Auch ein Großteil dessen, was uns die Kulturgeschichte bisher hinterlassen hat, in Kunst, Literatur, Musik und nicht zuletzt im Brauchtum, in den Religionen sowie in den Moralvorstellungen, verdankt sich der erotischen Spannung zwischen den Geschlechtern. In den großen Opern, in Figaros Hochzeit, in La Traviata oder im Rosenkavalier, in der Malerei, bei Rubens wie bei Picasso oder Manet (man denke nur an sein „Frühstück im Grünen“), überall geht es um das, was heute den Tatbestand der „sexuellen Belästigung“ erfüllen würde - um eine Diskriminierung, der nun behördlich der Kampf angesagt werden soll.
Die politischen Schaumschläger stehen bereits in den Startlöchern. Gleich mit der Publikation der Umfrageergebnisse zur sexuellen Belästigung am Arbeitsplatz gab die Antidiskriminierungsstelle des Bundes bekannt, dass nun umgehend eine „Kommission“ gegründet wird, die gesetzliche und andere Maßnahme gegen die sexuelle Belästigung vorschlagen soll. Die Unternehmen dürfen wohl schon einmal die Kosten für einen Antibelästigungsbeauftragten, den sie demnächst einstellen müssen, kalkulieren.

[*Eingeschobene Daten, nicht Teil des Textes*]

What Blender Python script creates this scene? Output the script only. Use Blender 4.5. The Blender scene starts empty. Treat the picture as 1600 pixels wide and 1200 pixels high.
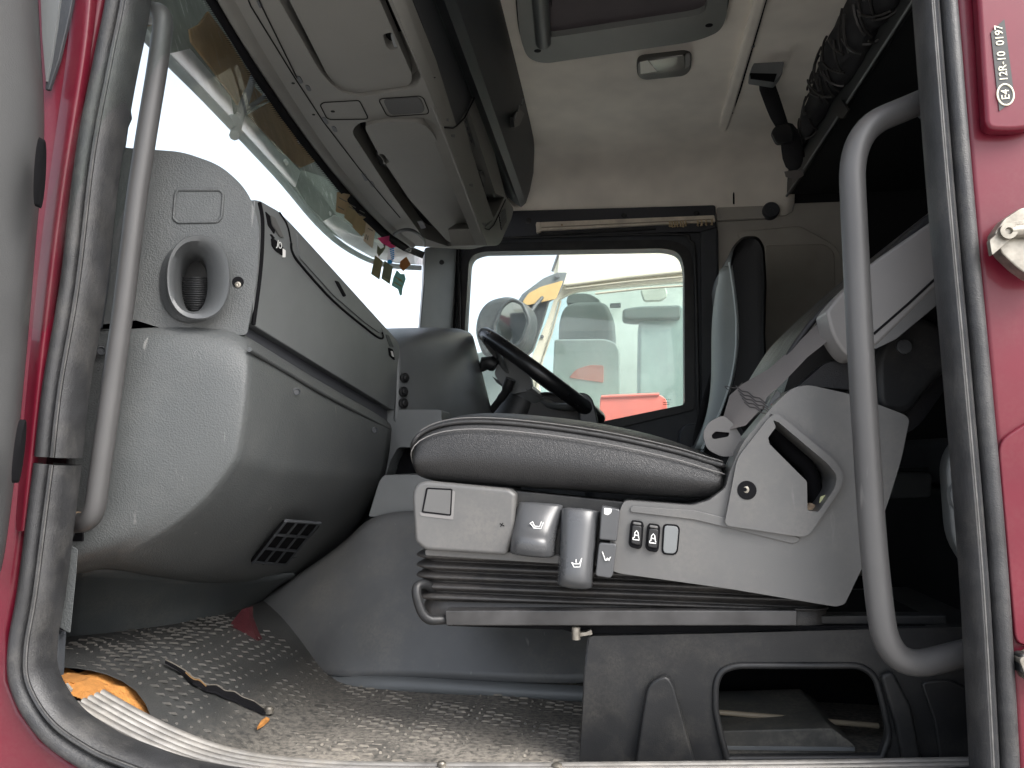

Den Vorsitz der neuen Expertenrunde soll Klaus Wowereit übernehmen. Tatsächlich ist er, was die Brisanz des Themas anlangt, nicht ganz unerfahren.
In seiner Zeit als Regierender Bürgermeister von Berlin wurde ein Spielkoffer für Kindergärten und Grundschulen entwickelt, der helfen sollte, Erstklässlern und Vorschulkindern die „Vielfalt des Sexuallebens“ vorzuführen. Jungen und Mädchen im Alter von fünf, sechs Jahren wurden damit in die „Sexualwelt“ von „Schwulen, Lesben, Bisexuellen, trans- und intergeschlechtlichen Menschen“ eingeführt. „Probehalber“ hatte man „ein lesbisches oder schwules Wochenende“ ins Auge gefasst. „Rollenspiele“ sollten dazu dienen, „ein Coming-out zu üben“.
Die Kinder waren und sind dem pädagogisch bemäntelten Missbrauch hilflos ausgeliefert. Sie werden frühzeitig zu den Opfern abgerichtet, mit deren Betreuung sich die Politiker nachher aufspielen können.
Eine dekadente Schmierenkomödie sondergleichen, bestens besetzt mit dem Bock als Gärtner.